- THE PROBLEM
Every line below that mentions the word "follow" should be copied out.

- DATA SECTION
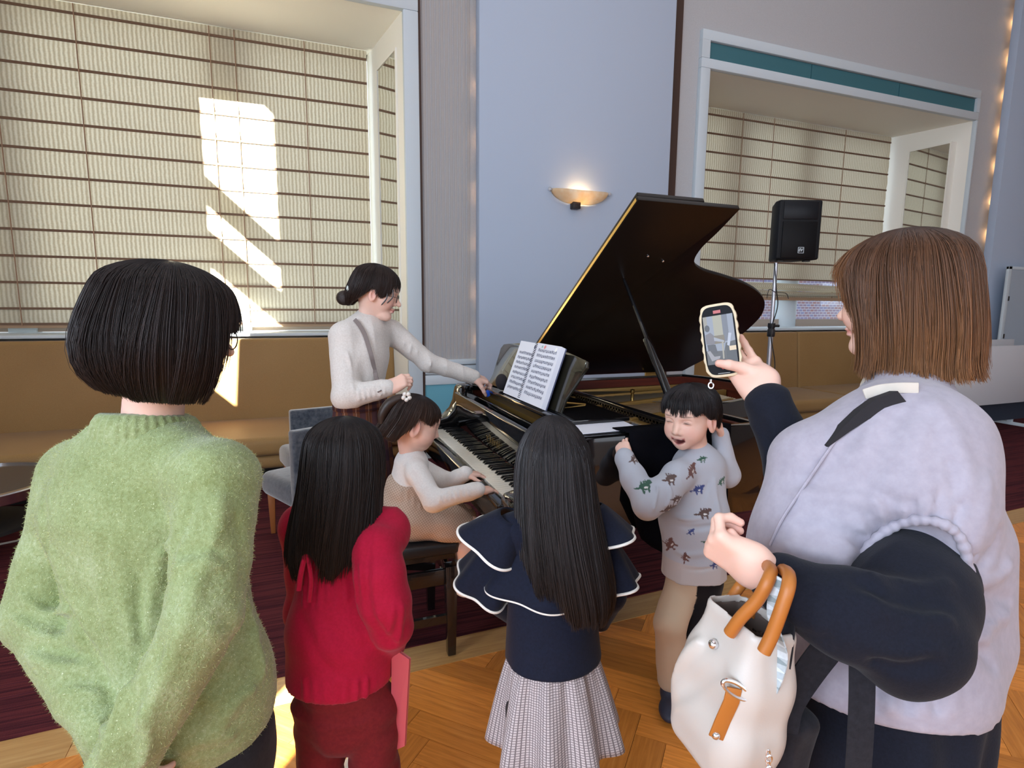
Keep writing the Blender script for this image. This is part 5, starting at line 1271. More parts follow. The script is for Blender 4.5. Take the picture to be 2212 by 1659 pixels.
for i in (0, 1):
    q = hipr + rr_ * (.058 * (-1, 1)[i]); S.path([q - Z * .03, A(*(q * .5 + feet[i] * .5)[:2], .33), A(*feet[i][:2], .10)], [.066, .054, .048], k=.008)
S.disp(lambda P: .004 * vnoise(P * A(1, 1, 2.2), 16, 8) - .005 * ridged(P * A(.6, .6, 1.4), 14, 3)); garment(rp, 'trousers', S, m_maroon)
m_whshoe = mat('white_shoe', srgb(222, 226, 214), .5)
for i in (0, 1): shoe(rp, feet[i][:2] - A(.42, .9) * .05, (.42, .9), .19, m_whshoe)
kn = [(.118, 0, 0, 0, -.01, 0), (.113, .05, .05, .05, -.01, 0), (.090, .082, .085, .073, -.01, 0), (.045, .094, .100, .086, -.01, 0), (-.01, .094, .104, .090, -.012, 0), (-.07, .086, .104, .092, -.016, .004), (-.13, .072, .100, .098, -.02, .010), (-.19, .058, .094, .100, -.022, .016), (-.235, .053, .085, .092, -.022, .02), (-.265, .05, .072, .080, -.02, .022)]
def hemR(p):
    a = abs(p)
    if a < .7: return .02
    if a < 1.2: return .02 - .24 * (a - .7) / .5
    return -.225 + .03 * math.sin(p * 5) - .02 * math.cos(p)
hair(rp, FR, kn, hemR, BLACKH, (.020, .014, .012), m_hairm, n=5200, seed=9, clump=.03, cf=6, hemj=.03, sw=.0010, seg=14)
fo = thing('folder', 'pink folder held by the girl in the crimson blouse', 'folder', tuple(W(862, 1520, 1.30)))
a_, b_, c_, d_ = W(846, 1398, 1.300), W(884, 1425, 1.285), W(874, 1612, 1.325), W(844, 1625, 1.34)
MB().prism([a_, b_, c_, d_], nrm(np.cross(b_ - a_, d_ - a_)) * .003).build('front_cover', mat('pink_plastic', srgb(196, 84, 92), .4), fo)
MB().prism([q + nrm(np.cross(b_ - a_, d_ - a_)) * .0045 for q in (a_, b_, c_, d_)], nrm(np.cross(b_ - a_, d_ - a_)) * .003).build('back_cover', mat('pink_plastic_b', srgb(206, 110, 112), .4), fo)
sl = person('x', (0, 0, 0)); bpy.data.objects.remove(sl)
slp = thing('slipper', 'pale slipper on the wooden floor between the maroon trouser legs', 'shoe', (.13, 1.63, 0))
shoe(slp, (.10, 1.57), (.45, .89), .20, m_whshoe, 'slipper_body', h=.05); MB().box(.10, .15, 1.58, 1.62, .004, .008).build('sole', m_blkshoe, slp)

# ---- 3 girl in navy ruffled top
m_navy = fabric('navy_knit', srgb(15, 19, 34), srgb(22, 27, 45), 180, .85, .2, .06)
m_pipe = mat('white_piping', srgb(236, 232, 224), .6)
def check_mat(name, base, line, su, sv, thin=.16):
    m = mat(name, base, .9, spec=.1); t = NT(m); a = t.attr('uvp'); x = t.sep(a.outputs['Vector'])
    def st(o, k): return t.math('LESS_THAN', t.math('FRACT', t.math('MULTIPLY', o, k)), thin)
    g1 = t.math('MAXIMUM', st(x[0], su), st(x[1], sv)); n = t.noise(t.coord(), 160, 2)
    c = t.mix(t.math('MULTIPLY', g1, .75), t.ramp(n, [(.3, base), (.7, tuple(min(1, q * 1.15) for q in base))]), line)
    t.l(c, t.b.inputs['Base Color']); t.bump(n, .2, .002); return m
m_checksk = check_mat('check_tweed', srgb(190, 182, 182), srgb(74, 62, 70), 110, 40, .28)
hc = W(1190, 1006, 1.325); FN = Frame(hc, (.02, .99, -.10)); rn = nrm(A(.99, -.05, 0)); fnn = nrm(A(.05, .99, 0))
nk = W(1192, 1112, 1.33); hipn = W(1195, 1450, 1.33)
np_ = person('girl with long black hair in navy ruffled top and checked skirt', (hipn[0], hipn[1], 0))
sL = nk - rn * .10 - Z * .03; sR = nk + rn * .10 - Z * .03
eL = W(1045, 1270, 1.36); wL = W(1110, 1330, 1.47); eR = W(1318, 1285, 1.36); wR = W(1290, 1350, 1.46)
hd = head_sculpt(FN, .9, True, vx=.005, neck=nk - Z * .02, nr=.042)
feet = [A(hipn[0] - .065, hipn[1], 0), A(hipn[0] + .065, hipn[1], 0)]
cb = coarse([(nk - Z * .05, hipn, .055, .055, .03, '+', (rn, 1.2))] + [(sL, eL, .03, .027), (eL, wL, .027, .022), (sR, eR, .03, .027), (eR, wR, .027, .022)])
hL, _ = hand_mesh(wL, A(.5, .8, .1), A(0, 0, 1), -1, .66, None, fore=wL + nrm(eL - wL) * .06, fr=.022, vx=.004)
hR, _ = hand_mesh(wR, A(-.5, .8, .1), A(0, 0, 1), 1, .66, None, fore=wR + nrm(eR - wR) * .06, fr=.022, vx=.004)
body(np_, [hd, hL, hR, cb])
S = Sculpt(.005); S.cone(nk - Z * .05, hipn - Z * .0, .082, .098, k=.05, flat=(rn, 1.2)); S.plane_cut(W(1195, 1470, 1.24), -Z)
S.path([sL, nk - Z * .02, sR], [.04, .045, .04], k=.04); S.path([sL, eL, wL], [.04, .034, .026], k=.02); S.path([sR, eR, wR], [.04, .034, .026], k=.02)
S.disp(lambda P: .003 * vnoise(P, 14, 3) + crease(P, W(1080, 1400, 1.25), W(1200, 1430, 1.22), .012, .004)); top = garment(np_, 'knit_top', S, m_navy)
def ruffle(c0, ax, e1, e2, r0, r1, L, waves, amp, ph, nm, hemw=None, n=144, m=14, squash=1.0):
    rings = []
    for i in range(m):
        t = i / (m - 1); row = []
        for k in range(n):
            a = 2 * math.pi * k / n; hm = hemw(a) if hemw else 1.0
            r = r0 + (r1 - r0) * (t ** .8) + amp * t * math.sin(waves * a + ph) * .5
            row.append(c0 + ax * L * t * hm + (e1 * math.cos(a) * squash + e2 * math.sin(a)) * r)
        rings.append(np.array(row))
    v, f, uv = loft(rings, n); o = mesh_obj(nm, v, f, m_navy, np_, smooth=True)
    sm = o.modifiers.new('s', 'SOLIDIFY'); sm.thickness = .003
    hem = list(rings[-1]) + [rings[-1][0], rings[-1][1]]
    MB().tube(hem, .0034, 6, cap=False).build('piping', m_pipe, o, smooth=True, fix=False); return o
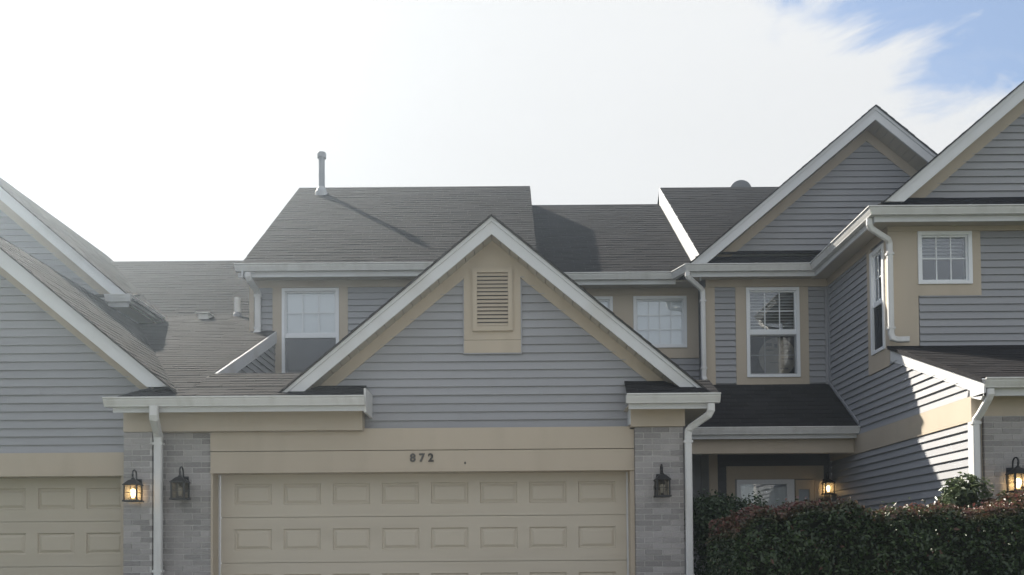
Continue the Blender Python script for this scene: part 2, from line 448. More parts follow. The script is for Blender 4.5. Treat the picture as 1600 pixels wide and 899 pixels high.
def window(parent, fr, u0, u1, z0, z1, cols, rows, hung=False, blind='slats', room=.9, mid=None, screen=None, blind_z=None, mg=(.3, .3)):
    fw = .05; mb = MB(); DI, DO = -.07, .045
    for a in ((u0, u0 + fw, z0, z1), (u1 - fw, u1, z0, z1), (u0 + fw, u1 - fw, z1 - fw, z1), (u0 + fw, u1 - fw, z0, z0 + fw * .9)):
        fr.box(mb, *a, DI, DO)
    win = mb.build('window', VINYLW, parent)
    # raised outer lip and inner sash of the frame
    mb = MB()
    i0, i1, j0, j1 = u0 + fw, u1 - fw, z0 + fw * .9, z1 - fw
    sw = .022
    zm = mid if mid else (z0 + z1) / 2
    if hung: fr.box(mb, i0 + .0005, i1 - .0005, zm - .032, zm + .032, DI + .01, .024)
    t0 = zm + .032 if hung else j0
    for (q0, q1, lev) in ([(t0, j1, .006)] + ([(j0, zm - .032, .000)] if hung else [])):
        for a in ((i0, i0 + sw, q0, q1), (i1 - sw, i1, q0, q1), (i0 + sw, i1 - sw, q1 - sw, q1), (i0 + sw, i1 - sw, q0, q0 + sw)):
            fr.box(mb, a[0], a[1], a[2], a[3], DI + .02, lev)
    mb.build('sash', VINYLW, win)
    def grid(a0, a1, b0, b1, nc, nr, d):
        bw = .016; cw = (a1 - a0) / nc; rh = (b1 - b0) / nr
        g = MB()
        for i in range(1, nc): fr.box(g, a0 + cw * i - bw / 2, a0 + cw * i + bw / 2, b0, b1, d - .006, d + .006)
        for i in range(1, nr):
            for k in range(nc): fr.box(g, a0 + cw * k + (bw / 2 if k else 0), a0 + cw * (k + 1) - (bw / 2 if k < nc - 1 else 0), b0 + rh * i - bw / 2, b0 + rh * i + bw / 2, d - .006, d + .006)
        if g.v: g.build('muntin_grid', VINYLW, win)
        for i in range(nc):
            for k in range(nr):
                p = MB(); x0, x1 = a0 + cw * i + (bw / 2 if i else 0), a0 + cw * (i + 1) - (bw / 2 if i < nc - 1 else 0)
                y0, y1 = b0 + rh * k + (bw / 2 if k else 0), b0 + rh * (k + 1) - (bw / 2 if k < nr - 1 else 0)
                fr.box(p, x0, x1, y0, y1, d - .002, d + .002); p.build('pane', GLASS, win)
    grid(i0 + sw, i1 - sw, t0 + sw, j1 - sw, cols, rows, -.012)
    if hung:
        grid(i0 + sw, i1 - sw, j0 + sw, zm - .032 - sw, 1, 1, -.022)
        # grille between the panes of the lower sash, seen through the screen
        g = MB(); a0, a1, b0, b1 = i0 + sw, i1 - sw, j0 + sw, zm - .032 - sw
        for i in range(1, cols): x = a0 + (a1 - a0) * i / cols; fr.box(g, x - .007, x + .007, b0, b1, -.040, -.032)
        for k in range(cols):
            xa, xb = a0 + (a1 - a0) * k / cols + (.007 if k else 0), a0 + (a1 - a0) * (k + 1) / cols - (.007 if k < cols - 1 else 0)
            fr.box(g, xa, xb, (b0 + b1) / 2 - .007, (b0 + b1) / 2 + .007, -.040, -.032)
        g.build('muntin_grid', VINYLW, win)
        if screen:
            p = MB(); fr.box(p, i0 + .002, i1 - .002, j0 + .002, zm - .034, .006, .009); p.build('insect_screen', screen, win)
    b = MB(); zb0, zb1 = blind_z or (j0, j1)
    if blind == 'slats' or blind == 'grey':
        z = zb1
        while z > zb0:
            b.hexa([fr.p(i0, z - .030, -.110), fr.p(i1, z - .030, -.110), fr.p(i1, z - .028, -.108), fr.p(i0, z - .028, -.108), fr.p(i0, z, -.135), fr.p(i1, z, -.135), fr.p(i1, z + .002, -.133), fr.p(i0, z + .002, -.133)])
            z -= .034 if blind == 'slats' else .05
    elif blind == 'vertical':
        n = int((i1 - i0) / .06); w = (i1 - i0) / n
        for i in range(n):
            b.hexa([fr.p(i0 + w * i, zb0, -.050), fr.p(i0 + w * (i + 1.05), zb0, -.066), fr.p(i0 + w * (i + 1.05), zb0, -.068), fr.p(i0 + w * i, zb0, -.052), fr.p(i0 + w * i, zb1, -.050), fr.p(i0 + w * (i + 1.05), zb1, -.066), fr.p(i0 + w * (i + 1.05), zb1, -.068), fr.p(i0 + w * i, zb1, -.052)])
    elif blind == 'shade':
        fr.box(b, i0, i1, zb0, zb1, -.052, -.047)
    if b.v: b.build('blind', SLATGREY if blind == 'grey' else BLIND, win)
    r = MB(); t = .03; ra, rb = u0 - mg[0], u1 + mg[1]      # the dark room behind: open towards the window
    fr.box(r, ra, rb, z0 - .3, z1 + .2, -room - t, -room)
    fr.box(r, ra - t, ra, z0 - .3, z1 + .2, -room, -.155); fr.box(r, rb, rb + t, z0 - .3, z1 + .2, -room, -.155)
    fr.box(r, ra - t, rb + t, z0 - .3 - t, z0 - .3, -room - t, -.155); fr.box(r, ra - t, rb + t, z1 + .2, z1 + .2 + t, -room - t, -.155)
    r.build('room', ROOM, win)
    return win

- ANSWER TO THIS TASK
Keep writing the Blender script for this image. This is part 5, starting at line 1271. More parts follow. The script is for Blender 4.5. Take the picture to be 2212 by 1659 pixels.
Continue the Blender Python script for this scene: part 2, from line 448. More parts follow. The script is for Blender 4.5. Treat the picture as 1600 pixels wide and 899 pixels high.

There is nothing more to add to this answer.